Javier Martin-Artajo, a Spanish citizen, was the supervisor of Bruno Iksil, the man given his "whale" nickname due to the vast size of his trades and ability to move the market.

US authorities issued a warrant for his arrest nearly two weeks ago, and that of his former colleague Julien Grout last Wednesday on charges including conspiracy, wire fraud and faking accounts.

The prosecutors, led by the US attorney for the Southern District of New York, Preet Bharara, allege that the two men hid hundreds of millions of dollars of losses.

Mr Iksil, who was also known as Voldemort among traders, has avoided prosecution and is thought to be helping Mr Bharara's team gather evidence.
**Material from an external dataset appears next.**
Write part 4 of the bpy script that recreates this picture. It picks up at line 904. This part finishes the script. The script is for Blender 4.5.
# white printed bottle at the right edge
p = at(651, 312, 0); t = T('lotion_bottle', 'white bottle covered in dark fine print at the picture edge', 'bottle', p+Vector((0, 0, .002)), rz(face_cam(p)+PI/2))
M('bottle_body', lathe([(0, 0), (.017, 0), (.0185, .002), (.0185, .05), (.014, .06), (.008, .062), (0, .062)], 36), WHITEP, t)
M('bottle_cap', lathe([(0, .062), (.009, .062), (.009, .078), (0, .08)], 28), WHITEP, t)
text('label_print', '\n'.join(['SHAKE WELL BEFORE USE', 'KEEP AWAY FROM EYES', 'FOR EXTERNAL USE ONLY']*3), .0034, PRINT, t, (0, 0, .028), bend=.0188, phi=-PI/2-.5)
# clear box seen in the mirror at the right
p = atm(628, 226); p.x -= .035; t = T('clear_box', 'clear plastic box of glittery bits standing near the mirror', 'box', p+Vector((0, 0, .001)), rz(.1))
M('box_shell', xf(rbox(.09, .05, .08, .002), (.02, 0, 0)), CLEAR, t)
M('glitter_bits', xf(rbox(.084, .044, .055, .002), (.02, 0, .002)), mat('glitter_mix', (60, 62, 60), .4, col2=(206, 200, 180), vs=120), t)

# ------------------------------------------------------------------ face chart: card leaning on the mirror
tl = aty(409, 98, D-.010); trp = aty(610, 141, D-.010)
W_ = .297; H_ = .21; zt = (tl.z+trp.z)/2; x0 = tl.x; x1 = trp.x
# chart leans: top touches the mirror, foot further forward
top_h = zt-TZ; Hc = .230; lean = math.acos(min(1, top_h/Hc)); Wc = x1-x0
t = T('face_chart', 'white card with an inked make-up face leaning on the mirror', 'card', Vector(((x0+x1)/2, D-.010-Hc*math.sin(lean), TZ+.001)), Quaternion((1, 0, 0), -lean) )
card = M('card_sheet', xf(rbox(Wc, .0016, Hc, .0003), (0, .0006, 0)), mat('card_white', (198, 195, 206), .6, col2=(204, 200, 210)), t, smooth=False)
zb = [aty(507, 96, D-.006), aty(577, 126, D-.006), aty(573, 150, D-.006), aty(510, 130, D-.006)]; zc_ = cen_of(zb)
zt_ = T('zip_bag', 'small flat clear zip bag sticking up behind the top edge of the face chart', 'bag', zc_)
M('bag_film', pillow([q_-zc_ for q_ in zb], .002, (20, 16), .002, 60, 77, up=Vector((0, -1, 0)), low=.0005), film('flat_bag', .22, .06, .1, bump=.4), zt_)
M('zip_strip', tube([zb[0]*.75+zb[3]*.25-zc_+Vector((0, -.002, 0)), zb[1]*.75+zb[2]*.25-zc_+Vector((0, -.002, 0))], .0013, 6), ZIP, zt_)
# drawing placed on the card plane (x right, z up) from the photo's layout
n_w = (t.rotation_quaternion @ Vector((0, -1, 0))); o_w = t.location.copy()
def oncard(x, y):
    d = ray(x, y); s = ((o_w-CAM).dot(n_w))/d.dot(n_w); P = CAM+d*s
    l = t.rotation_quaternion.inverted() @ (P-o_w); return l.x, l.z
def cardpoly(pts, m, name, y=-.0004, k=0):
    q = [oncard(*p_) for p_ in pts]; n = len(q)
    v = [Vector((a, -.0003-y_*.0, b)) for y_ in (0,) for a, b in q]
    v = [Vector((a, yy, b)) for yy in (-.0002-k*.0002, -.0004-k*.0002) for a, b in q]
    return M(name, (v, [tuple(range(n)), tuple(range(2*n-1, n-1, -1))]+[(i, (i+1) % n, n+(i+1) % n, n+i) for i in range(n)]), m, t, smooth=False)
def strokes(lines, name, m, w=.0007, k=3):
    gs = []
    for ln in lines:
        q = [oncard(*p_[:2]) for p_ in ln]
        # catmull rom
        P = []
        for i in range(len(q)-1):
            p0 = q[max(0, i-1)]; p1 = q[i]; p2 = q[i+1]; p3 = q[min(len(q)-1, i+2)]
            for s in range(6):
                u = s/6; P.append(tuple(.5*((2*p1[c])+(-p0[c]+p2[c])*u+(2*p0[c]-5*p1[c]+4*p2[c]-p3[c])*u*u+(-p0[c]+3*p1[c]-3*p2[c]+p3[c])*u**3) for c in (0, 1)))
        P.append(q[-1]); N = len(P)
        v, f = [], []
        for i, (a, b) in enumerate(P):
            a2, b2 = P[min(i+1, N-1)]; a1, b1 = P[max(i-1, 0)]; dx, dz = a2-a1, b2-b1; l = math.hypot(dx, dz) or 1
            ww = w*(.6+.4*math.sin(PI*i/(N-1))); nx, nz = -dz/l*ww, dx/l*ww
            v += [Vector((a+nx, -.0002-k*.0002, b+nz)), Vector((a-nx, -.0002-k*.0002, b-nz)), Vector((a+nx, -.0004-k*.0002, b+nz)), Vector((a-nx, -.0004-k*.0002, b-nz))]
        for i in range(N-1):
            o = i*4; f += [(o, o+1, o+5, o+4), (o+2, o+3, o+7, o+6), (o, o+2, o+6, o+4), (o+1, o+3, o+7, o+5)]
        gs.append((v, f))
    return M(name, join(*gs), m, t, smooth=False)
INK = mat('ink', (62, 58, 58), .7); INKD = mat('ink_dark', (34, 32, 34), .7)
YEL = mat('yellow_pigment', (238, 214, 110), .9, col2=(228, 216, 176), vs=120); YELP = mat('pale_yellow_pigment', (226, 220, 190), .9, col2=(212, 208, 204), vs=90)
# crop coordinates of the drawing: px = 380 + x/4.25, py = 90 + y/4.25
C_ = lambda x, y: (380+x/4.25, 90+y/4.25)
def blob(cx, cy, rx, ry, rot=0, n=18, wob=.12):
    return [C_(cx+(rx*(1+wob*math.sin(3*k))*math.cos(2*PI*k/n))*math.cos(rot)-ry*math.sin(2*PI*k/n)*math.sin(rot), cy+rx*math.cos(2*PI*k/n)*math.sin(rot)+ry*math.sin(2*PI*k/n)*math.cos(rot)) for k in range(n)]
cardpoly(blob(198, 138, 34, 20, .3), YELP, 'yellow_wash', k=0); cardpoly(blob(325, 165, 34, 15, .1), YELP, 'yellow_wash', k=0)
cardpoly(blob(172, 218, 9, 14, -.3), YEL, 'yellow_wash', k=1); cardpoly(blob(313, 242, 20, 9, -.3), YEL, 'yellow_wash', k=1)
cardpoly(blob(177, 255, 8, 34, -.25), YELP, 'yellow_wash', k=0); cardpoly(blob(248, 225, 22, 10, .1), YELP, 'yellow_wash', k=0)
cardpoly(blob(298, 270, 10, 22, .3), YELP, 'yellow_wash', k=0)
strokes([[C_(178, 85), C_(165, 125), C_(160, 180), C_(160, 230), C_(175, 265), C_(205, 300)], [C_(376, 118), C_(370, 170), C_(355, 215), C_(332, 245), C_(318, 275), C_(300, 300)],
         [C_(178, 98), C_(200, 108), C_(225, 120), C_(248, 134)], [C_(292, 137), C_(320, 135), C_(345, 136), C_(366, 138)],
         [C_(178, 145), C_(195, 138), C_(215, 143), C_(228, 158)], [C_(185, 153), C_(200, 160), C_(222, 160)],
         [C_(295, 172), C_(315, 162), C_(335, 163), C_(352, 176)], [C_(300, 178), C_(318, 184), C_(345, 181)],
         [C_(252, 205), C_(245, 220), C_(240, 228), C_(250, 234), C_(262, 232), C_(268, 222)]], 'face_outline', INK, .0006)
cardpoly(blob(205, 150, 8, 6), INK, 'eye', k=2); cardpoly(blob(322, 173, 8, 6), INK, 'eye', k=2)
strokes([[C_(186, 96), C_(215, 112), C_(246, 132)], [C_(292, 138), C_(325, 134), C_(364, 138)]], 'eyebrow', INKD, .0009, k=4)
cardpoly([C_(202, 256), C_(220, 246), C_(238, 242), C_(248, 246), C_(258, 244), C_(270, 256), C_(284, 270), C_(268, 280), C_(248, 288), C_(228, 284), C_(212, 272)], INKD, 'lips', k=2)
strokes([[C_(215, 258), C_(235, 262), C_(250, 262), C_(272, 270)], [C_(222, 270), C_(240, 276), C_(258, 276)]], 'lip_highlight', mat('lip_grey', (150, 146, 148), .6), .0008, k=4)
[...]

Mr Grout, a Frenchman, is yet to be arrested and is thought to have been junior to Mr Iksil in the bank.

The US criminal charges claim that London traders in the bank's chief investment office were policed by one employee who gave the trading team extremely wide leeway when they valued their trading bets. This violated JPMorgan's rules.

Spanish police said: "The arrested person is presumed responsible for manipulating and inflating the value of positions in the synthetic credit portfolio of his firm with the aim of achieving specific objectives of daily losses and gains." Mr Martin-Artajo was released from police custody yesterday after telling a Madrid court he opposed attempts by the US to extradite him. Both he and Mr Grout face possible 20-year jail sentences if convicted.

Winners and losers

"The stupidest and most embarrassing situation I have ever been part of" was how JPMorgan chief Jamie Dimon described the London Whale scandal at his bank. Well might he have been embarrassed.

When media reports of billions of dollars of losses emerged out of its supposedly risk-hedging chief investment office, Mr Dimon dismissed the stories as "a tempest in a teapot". Soon, though, estimates of the losses rocketed and he was forced to backpedal.

The hedge fund manager Boaz Weinstein was among investors who made hundreds of millions of dollars trading against Mr Iksil. He is said to have spotted JPMorgan's mess-up from his own prior experience at Deutsche Bank running a trade that went horribly wrong.